Finance ministry officials have recently indicated that “unpopular decisions” may be necessary to stabilize the banking sector. However, critics argue that past governments repeatedly relied on taxpayer-funded bailouts without addressing underlying structural weaknesses.

Examples frequently cited include repeated recapitalization efforts involving BASIC Bank Limited and Padma Bank PLC, both of which continued struggling despite receiving substantial financial support.

Analysts warn that injecting fresh public funds into Janata Bank without reforming governance structures, strengthening oversight and recovering defaulted loans could lead to another cycle of losses financed by ordinary taxpayers.

Bangladesh’s wider banking sector is also under mounting pressure. Reports suggest that 24 out of the country’s 61 banks are currently unable to maintain minimum capital requirements. International financial observers, including the World Bank, have reportedly warned that stabilizing the sector may require recapitalization equivalent to at least 10 percent of the country’s GDP.

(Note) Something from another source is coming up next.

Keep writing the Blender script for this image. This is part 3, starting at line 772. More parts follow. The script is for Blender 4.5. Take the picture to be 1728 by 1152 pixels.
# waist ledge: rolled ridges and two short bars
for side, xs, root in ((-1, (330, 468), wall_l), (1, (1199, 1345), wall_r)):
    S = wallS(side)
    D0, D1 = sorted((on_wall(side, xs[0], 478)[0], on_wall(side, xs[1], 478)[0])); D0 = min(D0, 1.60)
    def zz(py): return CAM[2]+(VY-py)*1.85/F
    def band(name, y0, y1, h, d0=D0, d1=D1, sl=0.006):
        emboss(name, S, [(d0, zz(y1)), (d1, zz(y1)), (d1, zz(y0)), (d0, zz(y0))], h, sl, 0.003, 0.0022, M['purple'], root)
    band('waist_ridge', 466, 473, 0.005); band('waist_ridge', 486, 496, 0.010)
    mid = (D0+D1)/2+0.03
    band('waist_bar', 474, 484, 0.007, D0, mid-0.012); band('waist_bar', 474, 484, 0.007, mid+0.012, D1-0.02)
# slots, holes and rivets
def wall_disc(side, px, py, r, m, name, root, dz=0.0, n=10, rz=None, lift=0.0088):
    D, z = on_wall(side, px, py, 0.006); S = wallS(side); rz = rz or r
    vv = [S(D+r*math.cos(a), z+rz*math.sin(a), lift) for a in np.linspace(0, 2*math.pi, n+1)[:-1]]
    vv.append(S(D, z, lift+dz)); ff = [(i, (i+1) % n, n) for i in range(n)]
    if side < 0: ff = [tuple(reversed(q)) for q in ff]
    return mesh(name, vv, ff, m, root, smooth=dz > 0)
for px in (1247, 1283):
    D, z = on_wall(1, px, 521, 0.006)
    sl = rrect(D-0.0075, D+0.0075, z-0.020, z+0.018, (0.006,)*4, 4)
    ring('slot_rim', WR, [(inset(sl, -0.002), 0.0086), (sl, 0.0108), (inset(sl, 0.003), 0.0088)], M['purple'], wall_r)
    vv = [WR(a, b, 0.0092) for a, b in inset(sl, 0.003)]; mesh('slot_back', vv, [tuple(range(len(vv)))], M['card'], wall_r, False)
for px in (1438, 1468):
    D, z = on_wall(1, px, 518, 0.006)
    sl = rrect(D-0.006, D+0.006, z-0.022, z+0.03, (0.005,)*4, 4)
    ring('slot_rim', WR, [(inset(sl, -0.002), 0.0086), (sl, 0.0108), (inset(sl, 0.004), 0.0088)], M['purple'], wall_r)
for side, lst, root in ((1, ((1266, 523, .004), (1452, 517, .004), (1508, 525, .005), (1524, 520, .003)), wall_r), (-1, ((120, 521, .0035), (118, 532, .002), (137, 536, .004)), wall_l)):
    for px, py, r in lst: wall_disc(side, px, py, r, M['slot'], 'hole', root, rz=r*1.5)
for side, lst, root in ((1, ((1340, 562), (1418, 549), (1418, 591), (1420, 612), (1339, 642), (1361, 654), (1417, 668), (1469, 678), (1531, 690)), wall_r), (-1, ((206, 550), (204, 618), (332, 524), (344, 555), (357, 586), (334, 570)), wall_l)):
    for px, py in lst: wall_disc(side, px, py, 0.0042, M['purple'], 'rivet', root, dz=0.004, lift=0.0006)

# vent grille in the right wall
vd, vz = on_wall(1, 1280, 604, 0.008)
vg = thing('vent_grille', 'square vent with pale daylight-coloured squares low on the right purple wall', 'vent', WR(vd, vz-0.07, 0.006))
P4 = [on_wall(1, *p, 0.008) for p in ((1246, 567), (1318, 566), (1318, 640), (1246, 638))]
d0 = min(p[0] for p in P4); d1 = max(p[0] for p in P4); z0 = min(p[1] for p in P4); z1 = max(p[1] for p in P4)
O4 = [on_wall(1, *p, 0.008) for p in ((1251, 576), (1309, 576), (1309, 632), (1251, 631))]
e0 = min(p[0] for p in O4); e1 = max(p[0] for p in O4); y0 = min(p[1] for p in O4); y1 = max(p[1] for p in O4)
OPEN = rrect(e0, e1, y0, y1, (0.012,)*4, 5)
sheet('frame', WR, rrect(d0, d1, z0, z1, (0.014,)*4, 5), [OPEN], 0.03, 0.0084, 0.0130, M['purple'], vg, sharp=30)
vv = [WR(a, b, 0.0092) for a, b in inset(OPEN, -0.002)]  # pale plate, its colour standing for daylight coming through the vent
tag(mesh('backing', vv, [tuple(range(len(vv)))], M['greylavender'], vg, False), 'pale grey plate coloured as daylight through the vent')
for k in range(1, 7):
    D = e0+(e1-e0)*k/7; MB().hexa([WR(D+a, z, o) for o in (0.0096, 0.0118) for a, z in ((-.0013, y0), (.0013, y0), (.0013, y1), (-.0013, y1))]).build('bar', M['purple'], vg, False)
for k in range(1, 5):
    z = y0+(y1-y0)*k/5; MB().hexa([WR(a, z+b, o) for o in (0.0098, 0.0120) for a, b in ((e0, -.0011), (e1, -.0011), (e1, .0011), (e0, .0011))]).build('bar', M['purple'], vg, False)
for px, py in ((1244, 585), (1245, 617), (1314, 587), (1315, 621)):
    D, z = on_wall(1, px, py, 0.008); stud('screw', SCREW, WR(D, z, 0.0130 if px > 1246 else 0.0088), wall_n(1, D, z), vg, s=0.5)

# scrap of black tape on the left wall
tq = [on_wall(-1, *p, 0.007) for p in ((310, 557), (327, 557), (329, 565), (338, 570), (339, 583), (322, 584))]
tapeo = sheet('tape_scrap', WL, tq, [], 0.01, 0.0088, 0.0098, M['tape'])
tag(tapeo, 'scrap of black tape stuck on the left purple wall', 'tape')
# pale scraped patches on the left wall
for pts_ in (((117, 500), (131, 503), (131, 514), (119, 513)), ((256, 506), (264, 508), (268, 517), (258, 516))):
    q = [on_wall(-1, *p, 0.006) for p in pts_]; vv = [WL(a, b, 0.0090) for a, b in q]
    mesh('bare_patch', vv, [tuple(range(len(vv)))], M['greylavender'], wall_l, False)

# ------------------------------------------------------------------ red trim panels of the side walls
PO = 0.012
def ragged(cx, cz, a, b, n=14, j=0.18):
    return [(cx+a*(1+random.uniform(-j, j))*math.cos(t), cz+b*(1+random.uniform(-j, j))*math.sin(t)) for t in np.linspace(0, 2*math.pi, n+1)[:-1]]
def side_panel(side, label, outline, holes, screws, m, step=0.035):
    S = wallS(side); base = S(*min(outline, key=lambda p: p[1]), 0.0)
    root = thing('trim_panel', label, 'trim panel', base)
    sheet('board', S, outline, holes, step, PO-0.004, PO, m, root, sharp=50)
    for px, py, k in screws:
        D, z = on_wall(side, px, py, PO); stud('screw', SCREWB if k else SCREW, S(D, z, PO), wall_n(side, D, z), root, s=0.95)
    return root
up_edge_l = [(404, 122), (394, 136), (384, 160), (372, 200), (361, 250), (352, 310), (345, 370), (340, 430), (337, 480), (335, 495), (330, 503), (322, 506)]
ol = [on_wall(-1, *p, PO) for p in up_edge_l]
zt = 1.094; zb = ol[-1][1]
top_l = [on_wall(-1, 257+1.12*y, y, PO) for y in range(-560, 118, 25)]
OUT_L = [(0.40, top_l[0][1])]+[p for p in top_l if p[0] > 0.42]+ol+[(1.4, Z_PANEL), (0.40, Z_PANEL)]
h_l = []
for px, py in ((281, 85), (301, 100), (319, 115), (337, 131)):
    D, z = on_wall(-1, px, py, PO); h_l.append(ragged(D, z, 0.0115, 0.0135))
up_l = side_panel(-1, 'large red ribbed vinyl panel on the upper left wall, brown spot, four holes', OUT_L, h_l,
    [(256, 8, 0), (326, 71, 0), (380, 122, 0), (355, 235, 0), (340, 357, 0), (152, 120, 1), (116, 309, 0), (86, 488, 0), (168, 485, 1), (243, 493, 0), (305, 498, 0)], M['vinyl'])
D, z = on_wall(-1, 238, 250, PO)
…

Experts say meaningful reforms would require politically difficult measures, including stronger loan recovery laws, independent central bank oversight, tax reforms and tighter regulation of influential business conglomerates tied to large-scale defaults.

Critics argue that such reforms remain unlikely as long as political and business interests remain deeply interconnected. Concerns have also been raised over the independence of Bangladesh Bank, which has long faced accusations of political interference in regulatory decisions.

For many observers, Janata Bank’s massive capital deficit is no longer seen as an isolated banking failure, but rather as evidence of a broader systemic crisis rooted in political influence, weak governance and a persistent culture of impunity in Bangladesh’s financial sector.